*WHAT YOU ARE ASKED TO DO:* Print verbatim the opening line of the material and every subsequent line through the one containing "SC.camera = cam".
§
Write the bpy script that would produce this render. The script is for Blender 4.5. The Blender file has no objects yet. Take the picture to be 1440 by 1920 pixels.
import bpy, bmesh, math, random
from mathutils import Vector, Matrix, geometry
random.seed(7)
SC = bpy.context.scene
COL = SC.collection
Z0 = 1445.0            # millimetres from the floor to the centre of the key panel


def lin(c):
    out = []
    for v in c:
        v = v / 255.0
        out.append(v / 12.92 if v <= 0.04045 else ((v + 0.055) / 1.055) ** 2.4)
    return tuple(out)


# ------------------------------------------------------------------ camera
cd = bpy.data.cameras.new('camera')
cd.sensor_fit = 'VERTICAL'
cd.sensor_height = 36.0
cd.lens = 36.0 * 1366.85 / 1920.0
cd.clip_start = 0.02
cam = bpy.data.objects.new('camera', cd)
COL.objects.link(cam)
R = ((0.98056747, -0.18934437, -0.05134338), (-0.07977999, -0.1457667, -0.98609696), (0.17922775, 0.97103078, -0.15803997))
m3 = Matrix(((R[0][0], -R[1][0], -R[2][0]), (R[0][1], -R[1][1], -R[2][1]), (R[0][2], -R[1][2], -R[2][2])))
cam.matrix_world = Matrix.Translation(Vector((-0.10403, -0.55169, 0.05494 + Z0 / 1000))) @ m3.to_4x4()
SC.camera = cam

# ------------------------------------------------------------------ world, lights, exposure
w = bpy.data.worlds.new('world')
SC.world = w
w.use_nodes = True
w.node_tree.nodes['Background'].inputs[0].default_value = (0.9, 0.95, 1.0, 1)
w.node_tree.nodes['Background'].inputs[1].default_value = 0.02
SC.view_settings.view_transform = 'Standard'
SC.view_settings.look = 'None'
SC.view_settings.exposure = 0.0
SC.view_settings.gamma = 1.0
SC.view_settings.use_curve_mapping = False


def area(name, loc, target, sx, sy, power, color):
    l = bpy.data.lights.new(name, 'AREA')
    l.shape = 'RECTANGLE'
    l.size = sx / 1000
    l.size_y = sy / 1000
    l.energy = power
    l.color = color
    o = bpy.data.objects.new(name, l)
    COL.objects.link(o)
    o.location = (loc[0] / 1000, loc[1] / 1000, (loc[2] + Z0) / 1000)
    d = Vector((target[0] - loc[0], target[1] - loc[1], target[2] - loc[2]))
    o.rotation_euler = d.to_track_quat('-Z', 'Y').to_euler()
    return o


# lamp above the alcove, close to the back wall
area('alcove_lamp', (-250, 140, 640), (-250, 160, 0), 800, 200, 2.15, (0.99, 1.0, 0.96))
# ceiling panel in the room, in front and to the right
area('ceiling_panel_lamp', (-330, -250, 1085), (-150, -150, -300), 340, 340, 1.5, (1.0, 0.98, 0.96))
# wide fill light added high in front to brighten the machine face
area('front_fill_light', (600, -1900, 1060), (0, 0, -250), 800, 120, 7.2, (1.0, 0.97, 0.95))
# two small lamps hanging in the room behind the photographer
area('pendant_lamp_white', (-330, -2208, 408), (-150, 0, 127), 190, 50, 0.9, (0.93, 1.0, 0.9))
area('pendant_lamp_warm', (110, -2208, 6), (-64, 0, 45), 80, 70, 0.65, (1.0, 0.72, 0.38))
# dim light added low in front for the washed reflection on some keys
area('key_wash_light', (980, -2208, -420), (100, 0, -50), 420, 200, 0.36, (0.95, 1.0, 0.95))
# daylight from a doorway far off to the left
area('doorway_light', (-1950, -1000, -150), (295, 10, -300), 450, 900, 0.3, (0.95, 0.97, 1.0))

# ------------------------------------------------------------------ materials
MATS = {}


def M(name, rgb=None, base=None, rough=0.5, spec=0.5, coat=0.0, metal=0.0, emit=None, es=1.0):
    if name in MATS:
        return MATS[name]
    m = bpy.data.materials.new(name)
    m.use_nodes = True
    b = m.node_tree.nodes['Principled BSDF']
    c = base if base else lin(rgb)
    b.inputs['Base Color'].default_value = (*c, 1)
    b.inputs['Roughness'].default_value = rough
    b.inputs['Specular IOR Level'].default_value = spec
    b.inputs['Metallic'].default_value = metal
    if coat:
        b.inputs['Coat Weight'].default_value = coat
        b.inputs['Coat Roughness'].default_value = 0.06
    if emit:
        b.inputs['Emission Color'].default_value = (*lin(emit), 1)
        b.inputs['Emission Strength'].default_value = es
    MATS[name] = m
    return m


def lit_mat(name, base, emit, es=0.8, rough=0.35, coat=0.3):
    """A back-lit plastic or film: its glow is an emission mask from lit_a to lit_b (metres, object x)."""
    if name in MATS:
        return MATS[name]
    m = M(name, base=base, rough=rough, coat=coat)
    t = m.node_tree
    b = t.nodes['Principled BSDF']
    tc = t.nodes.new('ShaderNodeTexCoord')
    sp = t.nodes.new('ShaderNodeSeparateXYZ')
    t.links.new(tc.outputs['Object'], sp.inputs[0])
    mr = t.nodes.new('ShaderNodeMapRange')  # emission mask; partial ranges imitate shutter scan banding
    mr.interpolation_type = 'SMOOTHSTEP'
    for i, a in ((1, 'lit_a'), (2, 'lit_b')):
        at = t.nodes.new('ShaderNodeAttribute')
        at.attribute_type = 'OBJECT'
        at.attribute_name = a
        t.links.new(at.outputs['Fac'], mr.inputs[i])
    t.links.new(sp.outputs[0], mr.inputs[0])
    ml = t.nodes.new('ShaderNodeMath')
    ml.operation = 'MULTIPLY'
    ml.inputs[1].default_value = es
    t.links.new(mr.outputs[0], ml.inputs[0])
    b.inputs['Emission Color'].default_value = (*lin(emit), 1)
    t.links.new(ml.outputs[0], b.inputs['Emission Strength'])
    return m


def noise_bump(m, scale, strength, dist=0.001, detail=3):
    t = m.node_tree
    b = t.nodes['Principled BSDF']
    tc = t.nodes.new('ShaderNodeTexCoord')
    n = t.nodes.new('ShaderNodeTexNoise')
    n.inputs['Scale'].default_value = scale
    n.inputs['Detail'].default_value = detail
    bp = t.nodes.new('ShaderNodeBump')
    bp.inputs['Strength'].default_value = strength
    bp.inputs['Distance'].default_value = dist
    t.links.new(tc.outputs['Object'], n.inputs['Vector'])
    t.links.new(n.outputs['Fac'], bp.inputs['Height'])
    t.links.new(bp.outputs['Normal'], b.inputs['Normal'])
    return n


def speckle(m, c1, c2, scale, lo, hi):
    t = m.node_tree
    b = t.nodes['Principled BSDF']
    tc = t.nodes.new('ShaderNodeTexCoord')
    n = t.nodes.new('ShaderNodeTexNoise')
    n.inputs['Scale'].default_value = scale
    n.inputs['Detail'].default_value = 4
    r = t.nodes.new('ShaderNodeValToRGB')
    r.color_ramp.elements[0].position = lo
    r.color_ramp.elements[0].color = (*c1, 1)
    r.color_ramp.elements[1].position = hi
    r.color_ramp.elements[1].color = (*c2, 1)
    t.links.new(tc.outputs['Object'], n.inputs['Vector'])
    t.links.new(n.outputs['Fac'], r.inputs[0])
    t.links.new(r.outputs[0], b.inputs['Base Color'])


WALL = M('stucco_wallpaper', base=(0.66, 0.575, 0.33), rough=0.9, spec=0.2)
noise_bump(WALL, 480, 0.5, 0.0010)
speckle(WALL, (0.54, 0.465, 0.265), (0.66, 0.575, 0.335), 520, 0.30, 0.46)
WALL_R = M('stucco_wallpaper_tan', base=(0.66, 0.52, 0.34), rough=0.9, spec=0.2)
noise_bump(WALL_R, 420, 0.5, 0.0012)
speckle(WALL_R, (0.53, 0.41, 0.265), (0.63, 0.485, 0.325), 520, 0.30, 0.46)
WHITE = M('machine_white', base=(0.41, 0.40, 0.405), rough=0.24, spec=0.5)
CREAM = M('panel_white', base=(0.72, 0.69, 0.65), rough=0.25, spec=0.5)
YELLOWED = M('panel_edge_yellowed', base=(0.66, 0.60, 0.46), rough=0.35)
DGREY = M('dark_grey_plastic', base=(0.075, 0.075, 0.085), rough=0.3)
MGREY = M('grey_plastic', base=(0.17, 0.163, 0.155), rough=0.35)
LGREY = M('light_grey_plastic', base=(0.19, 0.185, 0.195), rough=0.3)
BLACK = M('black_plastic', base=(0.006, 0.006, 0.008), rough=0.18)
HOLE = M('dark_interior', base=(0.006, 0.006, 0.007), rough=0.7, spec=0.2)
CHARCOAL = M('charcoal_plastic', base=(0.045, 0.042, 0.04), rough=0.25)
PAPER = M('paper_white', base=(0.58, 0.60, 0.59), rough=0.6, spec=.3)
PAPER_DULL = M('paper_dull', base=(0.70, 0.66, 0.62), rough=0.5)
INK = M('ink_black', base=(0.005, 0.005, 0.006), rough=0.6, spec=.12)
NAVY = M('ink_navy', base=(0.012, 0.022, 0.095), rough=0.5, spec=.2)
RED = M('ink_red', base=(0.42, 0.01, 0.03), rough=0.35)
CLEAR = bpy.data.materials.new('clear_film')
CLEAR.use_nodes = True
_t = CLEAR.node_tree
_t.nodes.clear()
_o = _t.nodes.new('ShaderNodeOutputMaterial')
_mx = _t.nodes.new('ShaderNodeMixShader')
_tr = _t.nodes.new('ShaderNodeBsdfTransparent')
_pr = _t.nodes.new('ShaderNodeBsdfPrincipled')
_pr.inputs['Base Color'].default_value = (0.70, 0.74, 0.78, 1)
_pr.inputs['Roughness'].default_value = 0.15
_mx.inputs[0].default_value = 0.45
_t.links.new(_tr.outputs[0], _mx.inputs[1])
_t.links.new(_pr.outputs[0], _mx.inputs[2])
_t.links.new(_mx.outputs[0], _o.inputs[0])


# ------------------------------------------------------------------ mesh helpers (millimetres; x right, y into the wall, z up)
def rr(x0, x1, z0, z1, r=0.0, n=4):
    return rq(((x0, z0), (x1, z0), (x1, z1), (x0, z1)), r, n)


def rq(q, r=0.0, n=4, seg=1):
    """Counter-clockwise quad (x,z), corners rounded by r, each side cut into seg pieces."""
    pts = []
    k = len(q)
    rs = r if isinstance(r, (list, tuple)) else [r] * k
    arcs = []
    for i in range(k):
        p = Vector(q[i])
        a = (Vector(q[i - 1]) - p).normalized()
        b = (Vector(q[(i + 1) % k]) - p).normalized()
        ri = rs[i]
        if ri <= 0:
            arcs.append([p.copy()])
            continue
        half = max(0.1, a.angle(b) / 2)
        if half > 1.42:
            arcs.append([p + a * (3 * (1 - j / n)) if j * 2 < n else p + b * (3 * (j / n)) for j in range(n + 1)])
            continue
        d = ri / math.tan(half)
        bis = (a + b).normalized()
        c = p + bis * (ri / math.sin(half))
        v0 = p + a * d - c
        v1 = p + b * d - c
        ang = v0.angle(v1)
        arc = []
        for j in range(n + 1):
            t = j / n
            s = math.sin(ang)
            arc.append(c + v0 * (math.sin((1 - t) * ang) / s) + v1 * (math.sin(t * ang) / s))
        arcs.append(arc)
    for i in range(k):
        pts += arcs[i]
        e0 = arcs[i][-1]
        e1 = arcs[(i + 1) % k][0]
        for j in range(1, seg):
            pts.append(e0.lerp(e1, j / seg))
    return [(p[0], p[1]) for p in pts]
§
*RESPONSE TO THIS TASK:*
Write the bpy script that would produce this render. The script is for Blender 4.5. The Blender file has no objects yet. Take the picture to be 1440 by 1920 pixels.
import bpy, bmesh, math, random
from mathutils import Vector, Matrix, geometry
random.seed(7)
SC = bpy.context.scene
COL = SC.collection
Z0 = 1445.0            # millimetres from the floor to the centre of the key panel


def lin(c):
    out = []
    for v in c:
        v = v / 255.0
        out.append(v / 12.92 if v <= 0.04045 else ((v + 0.055) / 1.055) ** 2.4)
    return tuple(out)


# ------------------------------------------------------------------ camera
cd = bpy.data.cameras.new('camera')
cd.sensor_fit = 'VERTICAL'
cd.sensor_height = 36.0
cd.lens = 36.0 * 1366.85 / 1920.0
cd.clip_start = 0.02
cam = bpy.data.objects.new('camera', cd)
COL.objects.link(cam)
R = ((0.98056747, -0.18934437, -0.05134338), (-0.07977999, -0.1457667, -0.98609696), (0.17922775, 0.97103078, -0.15803997))
m3 = Matrix(((R[0][0], -R[1][0], -R[2][0]), (R[0][1], -R[1][1], -R[2][1]), (R[0][2], -R[1][2], -R[2][2])))
cam.matrix_world = Matrix.Translation(Vector((-0.10403, -0.55169, 0.05494 + Z0 / 1000))) @ m3.to_4x4()
SC.camera = cam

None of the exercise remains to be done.